▶ **YOUR GOAL**
Write out the lines from the top of the material through the line with "x,y,z=ray(u,v); return (x/y*D, D, z/y*D)", exactly and with nothing added.

▶ **SOURCE DATA**
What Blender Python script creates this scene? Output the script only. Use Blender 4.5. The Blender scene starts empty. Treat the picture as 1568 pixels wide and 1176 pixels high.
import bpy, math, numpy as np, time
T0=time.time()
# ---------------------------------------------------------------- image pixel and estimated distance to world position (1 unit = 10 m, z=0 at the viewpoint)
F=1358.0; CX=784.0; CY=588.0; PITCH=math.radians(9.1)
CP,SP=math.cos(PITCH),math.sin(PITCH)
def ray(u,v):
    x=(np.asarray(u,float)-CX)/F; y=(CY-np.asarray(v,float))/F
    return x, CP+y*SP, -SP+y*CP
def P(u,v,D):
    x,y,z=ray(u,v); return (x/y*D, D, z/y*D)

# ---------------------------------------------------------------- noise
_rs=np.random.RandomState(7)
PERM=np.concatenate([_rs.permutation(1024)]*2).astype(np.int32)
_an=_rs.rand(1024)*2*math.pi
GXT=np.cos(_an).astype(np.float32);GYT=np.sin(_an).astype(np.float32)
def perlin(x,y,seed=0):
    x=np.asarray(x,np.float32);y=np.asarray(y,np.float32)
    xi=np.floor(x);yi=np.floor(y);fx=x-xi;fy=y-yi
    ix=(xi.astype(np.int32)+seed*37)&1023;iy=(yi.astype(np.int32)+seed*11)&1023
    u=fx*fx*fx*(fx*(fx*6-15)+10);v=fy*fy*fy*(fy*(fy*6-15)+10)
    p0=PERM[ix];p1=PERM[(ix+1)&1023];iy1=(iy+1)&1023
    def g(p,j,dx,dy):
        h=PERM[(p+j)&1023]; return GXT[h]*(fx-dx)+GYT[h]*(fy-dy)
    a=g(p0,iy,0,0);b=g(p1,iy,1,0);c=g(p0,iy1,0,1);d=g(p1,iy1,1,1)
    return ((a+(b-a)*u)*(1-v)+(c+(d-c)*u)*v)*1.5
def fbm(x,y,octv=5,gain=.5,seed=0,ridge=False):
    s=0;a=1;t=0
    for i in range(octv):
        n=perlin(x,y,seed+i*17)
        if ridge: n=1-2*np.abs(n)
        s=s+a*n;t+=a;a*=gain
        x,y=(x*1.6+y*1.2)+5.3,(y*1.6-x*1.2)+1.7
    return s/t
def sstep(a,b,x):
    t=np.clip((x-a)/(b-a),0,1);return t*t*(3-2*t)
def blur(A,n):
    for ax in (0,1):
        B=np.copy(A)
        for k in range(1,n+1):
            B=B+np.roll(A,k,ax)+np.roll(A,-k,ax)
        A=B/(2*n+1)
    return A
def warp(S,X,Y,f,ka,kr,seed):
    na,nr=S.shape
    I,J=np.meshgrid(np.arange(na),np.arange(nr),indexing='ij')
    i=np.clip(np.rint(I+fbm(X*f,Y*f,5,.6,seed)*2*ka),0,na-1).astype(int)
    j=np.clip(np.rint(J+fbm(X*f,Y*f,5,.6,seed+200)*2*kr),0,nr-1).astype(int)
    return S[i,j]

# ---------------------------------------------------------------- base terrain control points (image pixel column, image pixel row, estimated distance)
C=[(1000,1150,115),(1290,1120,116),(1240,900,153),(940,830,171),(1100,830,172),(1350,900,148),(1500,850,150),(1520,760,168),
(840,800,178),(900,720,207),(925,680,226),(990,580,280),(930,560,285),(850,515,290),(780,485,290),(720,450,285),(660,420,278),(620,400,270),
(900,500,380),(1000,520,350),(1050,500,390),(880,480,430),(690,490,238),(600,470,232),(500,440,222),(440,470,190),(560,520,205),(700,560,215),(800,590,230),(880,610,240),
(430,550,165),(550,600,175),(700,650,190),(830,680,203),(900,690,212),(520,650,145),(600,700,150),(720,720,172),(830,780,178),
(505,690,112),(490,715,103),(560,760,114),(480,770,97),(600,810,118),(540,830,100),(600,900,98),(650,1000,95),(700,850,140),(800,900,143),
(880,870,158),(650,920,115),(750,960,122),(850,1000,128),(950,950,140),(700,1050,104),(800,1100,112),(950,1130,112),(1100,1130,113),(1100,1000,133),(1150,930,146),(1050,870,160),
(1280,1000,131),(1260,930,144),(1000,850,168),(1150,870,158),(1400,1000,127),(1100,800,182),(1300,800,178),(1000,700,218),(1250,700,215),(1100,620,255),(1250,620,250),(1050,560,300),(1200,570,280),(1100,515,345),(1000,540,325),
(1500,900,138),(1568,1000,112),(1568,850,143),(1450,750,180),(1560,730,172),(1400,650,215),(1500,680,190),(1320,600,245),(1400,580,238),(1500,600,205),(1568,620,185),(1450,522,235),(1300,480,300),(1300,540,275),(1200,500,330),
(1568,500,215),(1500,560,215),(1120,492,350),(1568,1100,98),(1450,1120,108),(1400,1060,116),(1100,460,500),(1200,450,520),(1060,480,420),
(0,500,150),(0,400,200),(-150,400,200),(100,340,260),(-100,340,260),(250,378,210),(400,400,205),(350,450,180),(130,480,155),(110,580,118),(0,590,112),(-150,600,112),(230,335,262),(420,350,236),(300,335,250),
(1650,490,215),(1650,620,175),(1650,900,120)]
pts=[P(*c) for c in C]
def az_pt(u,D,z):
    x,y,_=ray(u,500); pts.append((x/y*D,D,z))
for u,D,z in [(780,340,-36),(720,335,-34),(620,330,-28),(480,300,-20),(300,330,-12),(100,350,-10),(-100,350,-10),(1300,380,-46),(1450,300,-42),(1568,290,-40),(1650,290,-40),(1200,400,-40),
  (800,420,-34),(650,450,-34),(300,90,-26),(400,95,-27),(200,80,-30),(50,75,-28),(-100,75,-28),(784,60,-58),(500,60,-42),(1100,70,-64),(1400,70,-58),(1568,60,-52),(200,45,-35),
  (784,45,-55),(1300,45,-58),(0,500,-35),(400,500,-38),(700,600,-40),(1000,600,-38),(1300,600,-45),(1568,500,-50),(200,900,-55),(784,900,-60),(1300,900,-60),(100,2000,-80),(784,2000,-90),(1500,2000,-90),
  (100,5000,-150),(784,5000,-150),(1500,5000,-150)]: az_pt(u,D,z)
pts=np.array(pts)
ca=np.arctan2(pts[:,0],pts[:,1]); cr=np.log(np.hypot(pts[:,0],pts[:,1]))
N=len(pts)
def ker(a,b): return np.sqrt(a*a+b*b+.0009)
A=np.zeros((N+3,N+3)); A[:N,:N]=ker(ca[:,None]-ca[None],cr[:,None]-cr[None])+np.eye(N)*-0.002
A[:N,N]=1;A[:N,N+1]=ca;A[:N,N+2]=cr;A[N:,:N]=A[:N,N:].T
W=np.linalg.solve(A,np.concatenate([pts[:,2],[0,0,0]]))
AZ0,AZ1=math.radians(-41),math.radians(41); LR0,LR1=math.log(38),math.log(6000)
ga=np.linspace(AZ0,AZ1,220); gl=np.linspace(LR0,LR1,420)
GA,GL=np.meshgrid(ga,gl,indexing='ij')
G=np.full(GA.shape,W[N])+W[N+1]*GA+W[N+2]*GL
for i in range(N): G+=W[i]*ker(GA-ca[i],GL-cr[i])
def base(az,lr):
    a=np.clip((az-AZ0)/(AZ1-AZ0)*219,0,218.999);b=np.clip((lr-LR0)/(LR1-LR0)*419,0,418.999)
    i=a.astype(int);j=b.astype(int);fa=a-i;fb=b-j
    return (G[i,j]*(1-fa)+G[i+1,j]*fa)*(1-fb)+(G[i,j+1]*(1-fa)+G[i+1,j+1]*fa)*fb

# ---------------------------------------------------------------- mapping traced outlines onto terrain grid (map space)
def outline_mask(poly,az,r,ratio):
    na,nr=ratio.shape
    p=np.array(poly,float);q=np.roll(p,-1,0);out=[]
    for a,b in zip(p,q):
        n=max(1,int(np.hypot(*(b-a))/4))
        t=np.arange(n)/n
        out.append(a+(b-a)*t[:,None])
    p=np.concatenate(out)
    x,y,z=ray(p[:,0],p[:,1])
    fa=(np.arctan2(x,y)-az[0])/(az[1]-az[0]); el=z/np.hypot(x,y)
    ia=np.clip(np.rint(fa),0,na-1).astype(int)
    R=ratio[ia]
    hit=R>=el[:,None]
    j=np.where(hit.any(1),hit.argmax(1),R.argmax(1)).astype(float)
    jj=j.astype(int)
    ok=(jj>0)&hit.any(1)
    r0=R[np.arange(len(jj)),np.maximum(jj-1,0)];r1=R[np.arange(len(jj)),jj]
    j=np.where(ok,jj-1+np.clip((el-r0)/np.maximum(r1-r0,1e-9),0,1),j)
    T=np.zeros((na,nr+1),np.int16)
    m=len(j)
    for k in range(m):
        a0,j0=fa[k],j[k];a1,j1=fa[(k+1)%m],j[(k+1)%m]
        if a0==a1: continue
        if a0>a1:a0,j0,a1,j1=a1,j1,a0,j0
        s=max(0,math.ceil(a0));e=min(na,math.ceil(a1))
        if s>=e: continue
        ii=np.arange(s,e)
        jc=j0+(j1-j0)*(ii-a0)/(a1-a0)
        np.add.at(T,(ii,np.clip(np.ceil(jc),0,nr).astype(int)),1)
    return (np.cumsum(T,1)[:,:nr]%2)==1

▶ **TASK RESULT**
What Blender Python script creates this scene? Output the script only. Use Blender 4.5. The Blender scene starts empty. Treat the picture as 1568 pixels wide and 1176 pixels high.
import bpy, math, numpy as np, time
T0=time.time()
# ---------------------------------------------------------------- image pixel and estimated distance to world position (1 unit = 10 m, z=0 at the viewpoint)
F=1358.0; CX=784.0; CY=588.0; PITCH=math.radians(9.1)
CP,SP=math.cos(PITCH),math.sin(PITCH)
def ray(u,v):
    x=(np.asarray(u,float)-CX)/F; y=(CY-np.asarray(v,float))/F
    return x, CP+y*SP, -SP+y*CP
def P(u,v,D):
    x,y,z=ray(u,v); return (x/y*D, D, z/y*D)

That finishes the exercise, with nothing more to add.